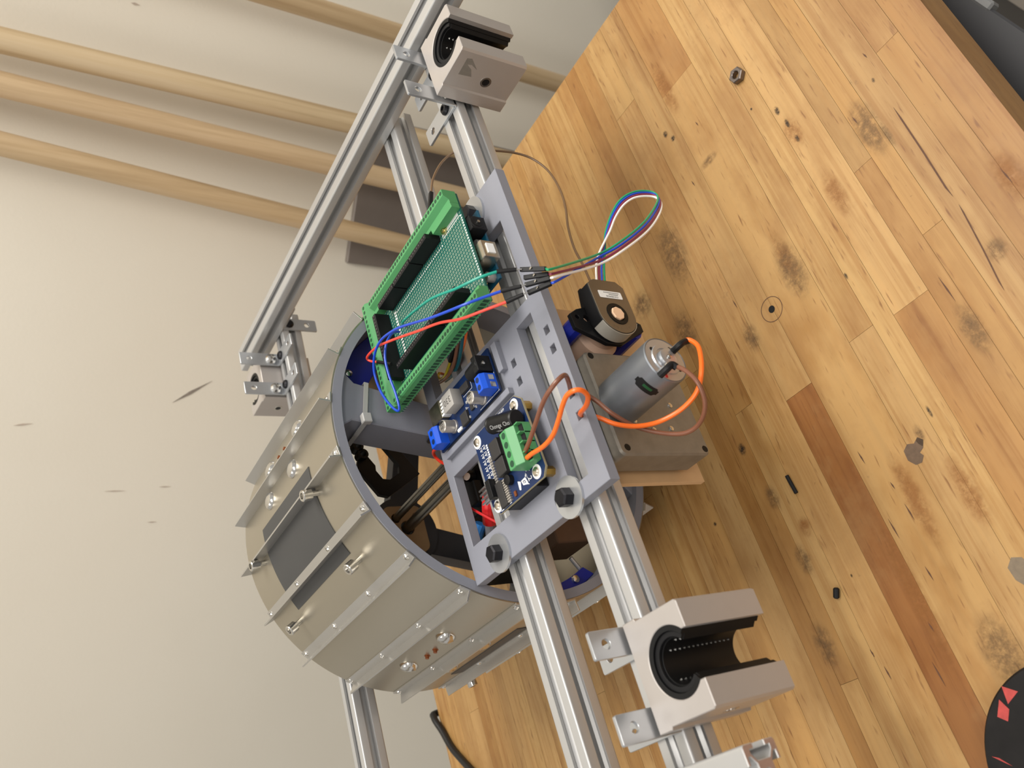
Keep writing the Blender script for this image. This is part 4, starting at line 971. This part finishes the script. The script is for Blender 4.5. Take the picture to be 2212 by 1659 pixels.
# loose connectors under the plate, inside the drum mouth
t = thing('zip_tie', 'translucent white zip tie around the grey drum spoke', 'zip tie', (287, 142, 40))
sa = math.radians(76); sd = Vector((math.cos(sa), 0, math.sin(sa))); sp2 = Vector((-sd.z, 0, sd.x)); c0 = Vector((WX, 0, WZ)) + sd * 101
q = [c0 + sp2 * a + Vector((0, b, 0)) for a, b in ((-16.4, 127), (16.4, 127), (16.4, 157.2), (-16.4, 157.2), (-16.4, 127))]
zb = MB()
for a, b in zip(q[:-1], q[1:]):
    d = (b - a).normalized(); o3 = d.cross(sd) * 0.5
    vs = [P + sd * i * 1.5 + o3 * j for P in (a, b) for i, j in ((-1, -1), (1, -1), (1, 1), (-1, 1))]
    zb.add(vs, [(0, 3, 2, 1), (4, 5, 6, 7), (0, 1, 5, 4), (1, 2, 6, 5), (2, 3, 7, 6), (3, 0, 4, 7)])
part('strap', zb, NYLON, t)
hc = c0 + sp2 * 14 + Vector((0, 124.6, 0))
part('head', MB().box(hc.x - 3.4, hc.x + 3.4, hc.y - 2.4, hc.y + 2.4, hc.z - 3.2, hc.z + 3.2), NYLON, t, bevel=0.5)
CRB = mat('blue_crimp_nylon', (60, 130, 205), 0.35)
single('crimp_connector', MB().tube([(269, 138, 2), (262, 134, -6), (254, 131, -14)], 4.0, 12), CRB, 'bright blue crimp connector beside the grey spoke', 'connector')
single('crimp_connector', MB().tube([(282, 140, 4), (277, 139, 2), (270, 138, 1)], 3.6, 12), BLACKPL, 'black crimp sleeve joined to the bright blue connector', 'connector')
wire('power_wire', [(300, 150, 10), (288, 146, 6), (276, 143, 4), (266, 142, 0)], 0.9, WRD, 'thin red wire behind the bright blue connector')
single('relay_module', MB().box(201, 232, 119, 147, -36, -18).box(204, 220, 121, 132, -18, -11).cyl((226, 128, -18), (226, 128, -9), 4, 16), BLACKPL, 'black relay module seen through the plate window', 'relay', bevel=0.8)
single('crimp_connector', MB().tube([(201, 107, -11), (195, 113, -12), (188, 121, -15)], 5.0, 14), CRED, 'fat red crimp connector seen through the plate window', 'connector')
single('crimp_connector', MB().tube([(186, 152, -20), (191, 146, -20), (196, 140, -21)], 4.2, 12), CRB, 'blue crimp connector at the lower corner of the plate window', 'connector')
wire('power_wire', [(214, 138, -6), (206, 129, -4), (197, 119, -3.5), (188, 110, -5), (180, 104, -9)], 0.9, CRED, 'thin red wire crossing the plate window')
single('crimp_connector', MB().tube([(204, 126, -23), (197, 131, -24), (186, 138, -26)], 4.6, 12), mat('grey_crimp', (110, 110, 116), 0.4), 'grey crimp sleeve under the plate window', 'connector')
single('wire_end', MB().tube([(233, 132, -5), (227, 126, -5), (221, 119, -6)], 2.6, 12), WW, 'white cable end under the plate window rim', 'wire')

# ================================================================== things lying on the bench
nx, ny = 429.2, -96.6
nut = MB().prof([circ(nx, ny, 6.0, 6, 15, 375), circ(nx, ny, 2.7, 18)], 4.6, XY(-RZ), 0.5)
single('hex_nut', nut, mat('dull_nut_steel', (120, 112, 108), 0.35, 0.9, 0.1, 300), 'small steel hex nut lying on the bench', 'nut', smooth=20)
single('black_pin', MB().cyl((162.6, 13.2, -RZ + 1.3), (149.4, 12.3, -RZ + 1.3), 1.3, 12), BLACKPL, 'thin black rod offcut lying on the bench', 'rod')
single('black_plug', MB().lathe((85.4, 15.6, -RZ + 1.9), (-0.86, 0.5, 0), [(1.2, 0), (1.9, 0.7), (1.9, 6), (1.2, 6.7)], 12), BLACKPL, 'stubby black plug lying on the bench', 'plug')
dk = thing('round_base', 'round black disc with chipped red paint at the photo corner', 'disc', (-44.7, -82.2, -RZ))
DISC = mat('scuffed_black_paint', (22, 20, 20), 0.6, 0, 0.5, 60, spec=0.25)
part('disc_body', MB().lathe((-44.7, -82.2, -RZ), (0, 0, 1), [(53.0, 0), (54.1, 2), (54.1, 15.6), (53.0, 16.9), (40, 17.0)], 96), DISC, dk)
PAINT = mat('red_paint_chip', (168, 62, 58), 0.7, 0, 0.2, 300)
for pts in ([(-0.6, -66), (4.0, -59.5), (-4.6, -58)], [(-7.0, -57.2), (-1.4, -54.8), (-8.6, -49.4), (-12, -53.5)], [(-25.0, -36.2), (-28.6, -40.4), (-31.5, -44.0), (-26.5, -39.4)]):
    part('paint_chip', MB().prof([pts], 0.4, XY(-RZ + 16.75)), PAINT, dk)
single('power_cable', MB().tube([(160, 556, -330), (158, 556, -240), (155.5, 553, -186), (150, 548, -177.5), (133.5, 538.8, -178.4), (114.2, 527.6, -178.4), (96.5, 511.1, -178.4), (60, 474, -178.4), (0, 420, -178.4)], 3.6, 14), WK, 'thick black cable coming over the far edge of the bench', 'cable')
# plug hole drilled in the bench top
part('plug_ring', MB().ring((266.4, -33.1, -RZ), (0, 0, 1), 8.5, 9.0, 0.08, 40), CRACK, tb)
kh = part('drilled_hole', MB().lathe((266.4, -33.1, -RZ - 2), (0, 0, 1), [(2.6, 0), (2.6, 2.05)], 18), BLACKRUB, tb)

# things past the front edge of the bench
cab = thing('tool_cabinet', 'charcoal metal cabinet peeking out under the front edge of the bench', 'cabinet', (430, -165, FZ))
ca_, sa_ = math.cos(math.radians(11)), math.sin(math.radians(11))
def rot(x, y): return (420 + (x - 420) * ca_ - (y + 215) * sa_, -215 + (x - 420) * sa_ + (y + 215) * ca_)
def rbox(x0, x1, y0, y1, z0, z1):
    c = [rot(x0, y0), rot(x1, y0), rot(x1, y1), rot(x0, y1)]
    return MB().add([(a, b, z) for z in (z0, z1) for a, b in c], [(0, 3, 2, 1), (4, 5, 6, 7), (0, 1, 5, 4), (1, 2, 6, 5), (2, 3, 7, 6), (3, 0, 4, 7)])
part('cabinet_body', rbox(100, 1000, -212, -116, FZ, -316), mat('black_paint', (20, 20, 21), 0.6), cab, bevel=2)
part('cabinet_top', rbox(96, 1004, -215, -112, -316, -306), mat('grey_laminate', (50, 50, 53), 0.6), cab, bevel=1.5)
part('corner_cap', rbox(404, 470, -219, -212, -314, -304.5), mat('light_grey_cap', (112, 112, 112), 0.5), cab, bevel=1.5)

Exercise brief: Omit pictures; set down the rest of the material word for word.

Result:
Keep writing the Blender script for this image. This is part 4, starting at line 971. This part finishes the script. The script is for Blender 4.5. Take the picture to be 2212 by 1659 pixels.
# loose connectors under the plate, inside the drum mouth
t = thing('zip_tie', 'translucent white zip tie around the grey drum spoke', 'zip tie', (287, 142, 40))
sa = math.radians(76); sd = Vector((math.cos(sa), 0, math.sin(sa))); sp2 = Vector((-sd.z, 0, sd.x)); c0 = Vector((WX, 0, WZ)) + sd * 101
q = [c0 + sp2 * a + Vector((0, b, 0)) for a, b in ((-16.4, 127), (16.4, 127), (16.4, 157.2), (-16.4, 157.2), (-16.4, 127))]
zb = MB()
for a, b in zip(q[:-1], q[1:]):
    d = (b - a).normalized(); o3 = d.cross(sd) * 0.5
    vs = [P + sd * i * 1.5 + o3 * j for P in (a, b) for i, j in ((-1, -1), (1, -1), (1, 1), (-1, 1))]
    zb.add(vs, [(0, 3, 2, 1), (4, 5, 6, 7), (0, 1, 5, 4), (1, 2, 6, 5), (2, 3, 7, 6), (3, 0, 4, 7)])
part('strap', zb, NYLON, t)
hc = c0 + sp2 * 14 + Vector((0, 124.6, 0))
part('head', MB().box(hc.x - 3.4, hc.x + 3.4, hc.y - 2.4, hc.y + 2.4, hc.z - 3.2, hc.z + 3.2), NYLON, t, bevel=0.5)
CRB = mat('blue_crimp_nylon', (60, 130, 205), 0.35)
single('crimp_connector', MB().tube([(269, 138, 2), (262, 134, -6), (254, 131, -14)], 4.0, 12), CRB, 'bright blue crimp connector beside the grey spoke', 'connector')
single('crimp_connector', MB().tube([(282, 140, 4), (277, 139, 2), (270, 138, 1)], 3.6, 12), BLACKPL, 'black crimp sleeve joined to the bright blue connector', 'connector')
wire('power_wire', [(300, 150, 10), (288, 146, 6), (276, 143, 4), (266, 142, 0)], 0.9, WRD, 'thin red wire behind the bright blue connector')
single('relay_module', MB().box(201, 232, 119, 147, -36, -18).box(204, 220, 121, 132, -18, -11).cyl((226, 128, -18), (226, 128, -9), 4, 16), BLACKPL, 'black relay module seen through the plate window', 'relay', bevel=0.8)
single('crimp_connector', MB().tube([(201, 107, -11), (195, 113, -12), (188, 121, -15)], 5.0, 14), CRED, 'fat red crimp connector seen through the plate window', 'connector')
single('crimp_connector', MB().tube([(186, 152, -20), (191, 146, -20), (196, 140, -21)], 4.2, 12), CRB, 'blue crimp connector at the lower corner of the plate window', 'connector')
wire('power_wire', [(214, 138, -6), (206, 129, -4), (197, 119, -3.5), (188, 110, -5), (180, 104, -9)], 0.9, CRED, 'thin red wire crossing the plate window')
single('crimp_connector', MB().tube([(204, 126, -23), (197, 131, -24), (186, 138, -26)], 4.6, 12), mat('grey_crimp', (110, 110, 116), 0.4), 'grey crimp sleeve under the plate window', 'connector')
single('wire_end', MB().tube([(233, 132, -5), (227, 126, -5), (221, 119, -6)], 2.6, 12), WW, 'white cable end under the plate window rim', 'wire')

# ================================================================== things lying on the bench
nx, ny = 429.2, -96.6
nut = MB().prof([circ(nx, ny, 6.0, 6, 15, 375), circ(nx, ny, 2.7, 18)], 4.6, XY(-RZ), 0.5)
single('hex_nut', nut, mat('dull_nut_steel', (120, 112, 108), 0.35, 0.9, 0.1, 300), 'small steel hex nut lying on the bench', 'nut', smooth=20)
single('black_pin', MB().cyl((162.6, 13.2, -RZ + 1.3), (149.4, 12.3, -RZ + 1.3), 1.3, 12), BLACKPL, 'thin black rod offcut lying on the bench', 'rod')
single('black_plug', MB().lathe((85.4, 15.6, -RZ + 1.9), (-0.86, 0.5, 0), [(1.2, 0), (1.9, 0.7), (1.9, 6), (1.2, 6.7)], 12), BLACKPL, 'stubby black plug lying on the bench', 'plug')
dk = thing('round_base', 'round black disc with chipped red paint at the photo corner', 'disc', (-44.7, -82.2, -RZ))
DISC = mat('scuffed_black_paint', (22, 20, 20), 0.6, 0, 0.5, 60, spec=0.25)
part('disc_body', MB().lathe((-44.7, -82.2, -RZ), (0, 0, 1), [(53.0, 0), (54.1, 2), (54.1, 15.6), (53.0, 16.9), (40, 17.0)], 96), DISC, dk)
PAINT = mat('red_paint_chip', (168, 62, 58), 0.7, 0, 0.2, 300)
for pts in ([(-0.6, -66), (4.0, -59.5), (-4.6, -58)], [(-7.0, -57.2), (-1.4, -54.8), (-8.6, -49.4), (-12, -53.5)], [(-25.0, -36.2), (-28.6, -40.4), (-31.5, -44.0), (-26.5, -39.4)]):
    part('paint_chip', MB().prof([pts], 0.4, XY(-RZ + 16.75)), PAINT, dk)
single('power_cable', MB().tube([(160, 556, -330), (158, 556, -240), (155.5, 553, -186), (150, 548, -177.5), (133.5, 538.8, -178.4), (114.2, 527.6, -178.4), (96.5, 511.1, -178.4), (60, 474, -178.4), (0, 420, -178.4)], 3.6, 14), WK, 'thick black cable coming over the far edge of the bench', 'cable')
# plug hole drilled in the bench top
part('plug_ring', MB().ring((266.4, -33.1, -RZ), (0, 0, 1), 8.5, 9.0, 0.08, 40), CRACK, tb)
kh = part('drilled_hole', MB().lathe((266.4, -33.1, -RZ - 2), (0, 0, 1), [(2.6, 0), (2.6, 2.05)], 18), BLACKRUB, tb)

# things past the front edge of the bench
cab = thing('tool_cabinet', 'charcoal metal cabinet peeking out under the front edge of the bench', 'cabinet', (430, -165, FZ))
ca_, sa_ = math.cos(math.radians(11)), math.sin(math.radians(11))
def rot(x, y): return (420 + (x - 420) * ca_ - (y + 215) * sa_, -215 + (x - 420) * sa_ + (y + 215) * ca_)
def rbox(x0, x1, y0, y1, z0, z1):
    c = [rot(x0, y0), rot(x1, y0), rot(x1, y1), rot(x0, y1)]
    return MB().add([(a, b, z) for z in (z0, z1) for a, b in c], [(0, 3, 2, 1), (4, 5, 6, 7), (0, 1, 5, 4), (1, 2, 6, 5), (2, 3, 7, 6), (3, 0, 4, 7)])
part('cabinet_body', rbox(100, 1000, -212, -116, FZ, -316), mat('black_paint', (20, 20, 21), 0.6), cab, bevel=2)
part('cabinet_top', rbox(96, 1004, -215, -112, -316, -306), mat('grey_laminate', (50, 50, 53), 0.6), cab, bevel=1.5)
part('corner_cap', rbox(404, 470, -219, -212, -314, -304.5), mat('light_grey_cap', (112, 112, 112), 0.5), cab, bevel=1.5)